Sunday, August 10, 2008

Love in the time of patriotism

Republic Day Parade on Rajpath, Delhi
Photo Credit : The New Indian Express

It's long since occasions like Republic Day and Independence Day lost their original meaning as annual reminders of our proud nationhood. Today they remind us more of our vulnerability and the threats we face from within as well as from outside.

Major cities and landmarks turned into fortresses again on this Republic Day. Citizens were suspect until proved otherwise. Armed guards, security uniforms and surveillance paraphernalia filled every inch of the grounds where "celebrations" were due. Familiar routines were enacted, admittedly impressive in their colourful splendour and the formidability of the military might on display.
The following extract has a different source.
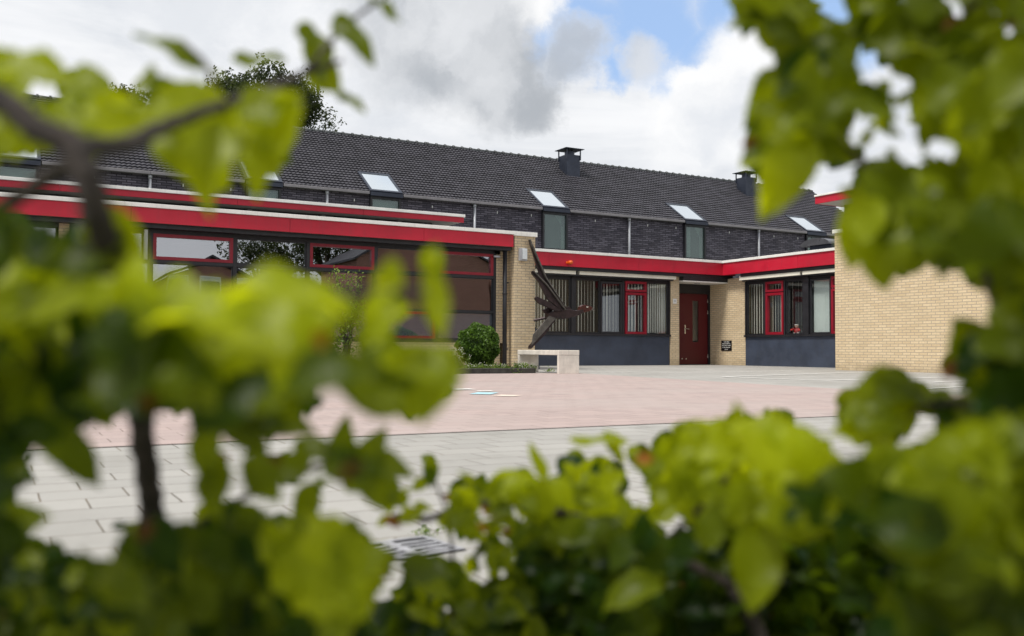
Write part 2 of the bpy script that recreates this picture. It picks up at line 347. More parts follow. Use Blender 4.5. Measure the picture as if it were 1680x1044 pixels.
# interior: classroom furniture silhouettes & ceiling strip lights seen dimly
def window(x0, x1, z0, z1, Y, framem, fw, gl, parent=SB, axis='x', depth=.06, inner=None, blinds=None, blindm='slat', name='window', proud=0.0):
    """framed light; along x (facing -Y) or along y (facing -X; x0,x1 are then Y values and Y is X)"""
    def bx(mb, a0, a1, d0, d1, c0, c1):
        return mb.box(a0, a1, d0, d1, c0, c1) if axis == 'x' else mb.box(d0, d1, a0, a1, c0, c1)
    mb = MB(); d0, d1 = Y-proud, Y+depth
    bx(mb, x0, x1, d0, d1, z0, z0+fw); bx(mb, x0, x1, d0, d1, z1-fw, z1)
    bx(mb, x0, x0+fw, d0, d1, z0+fw, z1-fw); bx(mb, x1-fw, x1, d0, d1, z0+fw, z1-fw)
    w = mb.build(name, framem, parent)
    if parent is None: return w
    gmb = MB(); bx(gmb, x0+fw, x1-fw, Y+.022, Y+.03, z0+fw, z1-fw); gmb.build('pane', gl, w)
    if blinds:
        sp, ang, wd = blinds; bm_ = MB(); x = x0+fw+.03
        while x < x1-fw-.01:
            a = ang+rnd.uniform(-.12, .12); dx, dy = math.cos(a)*wd/2, math.sin(a)*wd/2; yy = Y+.10
            zt, zb = z1-fw-.01, z0+fw+.01+rnd.uniform(0, .012)
            if axis == 'x': q = [(x-dx, yy-dy), (x+dx, yy+dy)]
            else: q = [(yy-dy, x-dx), (yy+dy, x+dx)]
            bm_.add([(q[0][0], q[0][1], zb), (q[1][0], q[1][1], zb), (q[1][0], q[1][1], zt), (q[0][0], q[0][1], zt)], [(0, 1, 2, 3)])
            x += sp*rnd.uniform(.94, 1.06)
        bm_.build('vertical_blind', blindm, w)
    return w
mull = [-6.6, -5.1, -3.7, -2.2, -.7, .93, 1.10, 2.50, 4.06, 5.53, 7.0, 8.43, 9.86]
fr = MB()
for x in mull:
    if x in (.93, 1.10, -.7): continue
    fr.box(x-.035, x+.035, YL-.03, YL+.09, .62, 2.64)
fr.box(-7, 9.86, YL-.025, YL+.085, 2.055, 2.12); fr.box(-7, 9.86, YL-.025, YL+.085, 1.27, 1.315); fr.box(-7, 9.86, YL-.04, YL+.1, .605, .68)
part(fr, 'window_grid', 'dark_frame')
for i in range(len(mull)-1):
    x0, x1 = mull[i]+.038, mull[i+1]-.038
    if x1-x0 < .4: continue
    red_top = i % 2 == 1
    window(x0, x1, 2.123, 2.617, YL, 'red_frame' if red_top else 'dark_frame', .062 if red_top else .015, 'glass_hall', proud=.035 if red_top else 0)
    window(x0, x1, 1.318, 2.052, YL, 'dark_frame', .012, 'glass_hall')
    rb = not red_top and x0 > 6
    window(x0, x1, .683, 1.267, YL, 'red_frame' if rb else 'dark_frame', .055 if rb else .012, 'glass_low', proud=.035 if rb else 0)
part(box(2.36, 2.42, YL-.2, YL-.1, 2.1, 2.66), 'rain_chain_pipe', 'zinc')
# rainwater pipe in the corner by the pier
part(MB().tube([(10.03, 18.42, .06), (10.03, 18.42, 2.7)], .05, 12).tube([(10.03, 18.42, 1.7), (10.03, 18.42, 1.74)], .058, 12), 'rainwater_pipe', 'dark_frame', smooth=True)
for z in (.45, 1.95): part(box(10.0, 10.12, 18.40, 18.47, z, z+.03), 'pipe_clip', 'dark_frame')
part(box(9.80, 9.95, 18.5, 18.56, 2.54, 2.58), 'sensor', 'zinc')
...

But how safe are the proud citizens of this proud Republic after five decades of celebrations? Just before Republic Day, Bal Thackeray said publicly that the possibility of a civil war in India could not be ruled out. Civil war? In an India galloping at 9 percent growth rate? That certainly is the "vision" of the man who turned cosmopolitan Bombay into parochial Mumbai in one of those transfigurations that define today's India.

Thackeray being a Johny-come-lately Hindutvavadi, his idea of a civil war can only be a religion-based one. That makes the prospects somewhat disturbing at this stage of the Republic. After all, he has already experimented with some localised wars - and got away with it. He has also acknowledged that Narendra Modi benefited from the post-Godhra war in Gujarat, but must leave Maharashtra to the Shiv Sena. When religion is used for wars, the outcome is never decisive; the Crusades lasted more than two centuries, achieving virtually nothing. Nevertheless, religious wars are notorious for blood-curdling atrocities.
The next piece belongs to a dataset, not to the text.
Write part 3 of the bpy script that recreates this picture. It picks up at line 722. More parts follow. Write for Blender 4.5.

It will be surprising if Thackeray's prognostications come anywhere near reality. The vast majority of Indians are simply not communal enough to accept a civil war, let alone sustain it. But there are other harsh realities behind our glossy growth to make us pause for a moment on Republic-Independence Days.

On the eve of an Independence Day not long ago, an article appeared in the friendly columns of The Guardian about India "where a baby is born every two seconds". Along with a photograph of "a homeless crowd on a Delhi pavement waiting for food handouts", the article said: "For India the one-billion population mark is a reminder of other painful statistics; 390 million people - more than the entire population when India became independent - are too poor to summon the cash for basic foods, some 465 million cannot read, the largest population of illiterates in the world, and a disproportionate number of these are women__"

Since then other statistics have come up, about the number of billionaires going up, the sensex crashing all barriers, businessmen spending 111 million dollars (yes, dollars) to "own" one cricket team in one city.

In the dazzle and razzmatazz of such glittering figures, who will notice the rising numbers of female foeticide, abuse of women in public places, a caste war breaking out near Thanjavur (not Bihar) when a Dalit's bullock won the Pongal cattle race? On Republic Day we should not spoil the mood by referring to such things. We should only think of patriotism - which fortunately this year included the French President's love life.